05.29.14 3 years ago 27 Comments

Getty Image

Trust me, this isn’t some sob story from yours truly, as I know it affects countless others in my age bracket. Some are probably reading these exact words right now. In my room are two degrees, both a Bachelor’s and Master’s. And truth be told, I glance at them every couple of days and wonder if they were the biggest wastes of money I’ve ever spent in life.

The reality of the situation is, per the Bureau of Labor Statistics, “more than 50 percent of recent college graduates are unemployed or underemployed.” Many places desire unpaid labor and applying for gigs online is – for a more appropriate term because my grandma may come across this – a waste of time if there ever was one.

So, with that said, it is great to hear Nas is investing not only money, but more importantly time into helping rectify the epidemic in his own way. The man who birthed Illmatic and his investment company, Queensbridge Venture Partners, will stand alongside newly minted educational company Koru helping college graduates navigate the murky and stressful transition from college to the career world.

“I know how hard it can be to carve out your path and purpose in life,” says Nas in a statement announcing the partnership. “The young people going through Koru are gritty, book smart and street smart. The program gives them an opportunity to put those smarts to work.

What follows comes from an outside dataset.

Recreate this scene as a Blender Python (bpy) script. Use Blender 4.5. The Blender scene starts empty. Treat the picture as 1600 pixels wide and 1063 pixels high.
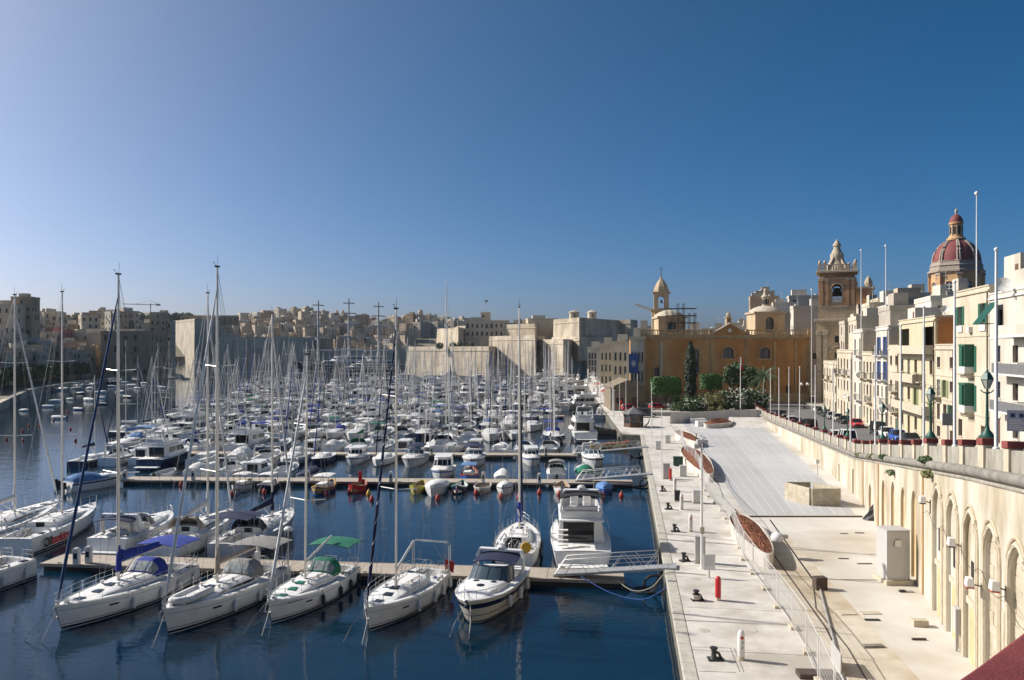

I can’t wait to work directly with them and share what I’ve learned through my own life experiences.”

The Nas affiliation is the latest step in the expansion of Koru’s employer-embedded, month-long training programs. Launched last October by co-founder/COO Kristen Hamilton and co-founder/chief learning officer Josh Jarrett, Seattle-based Koru is working in tandem with such high-growth companies as zulily, Payscale and REI. Among Koru’s 13 founding college partners in the enterprise are Bates, Pomona, Brown, USC and Georgetown.

The Nas Scholarship Fund confirms financial aid assistance to selected students, and even more of a selling point, will have Esco as a their “real-world coach.” All jokes aside from hoping Nas’ career advice is better than his ear for beats, all respect in the world and then some for buddy taking a stand on an issue affecting millions of young people nationwide.

Perhaps the main concern I have, however, is wondering if a “month-long” training program is enough to help with the transition. Having said that, the first installment begins next month in Seattle as well as the July session with San Francisco expected to launch by September.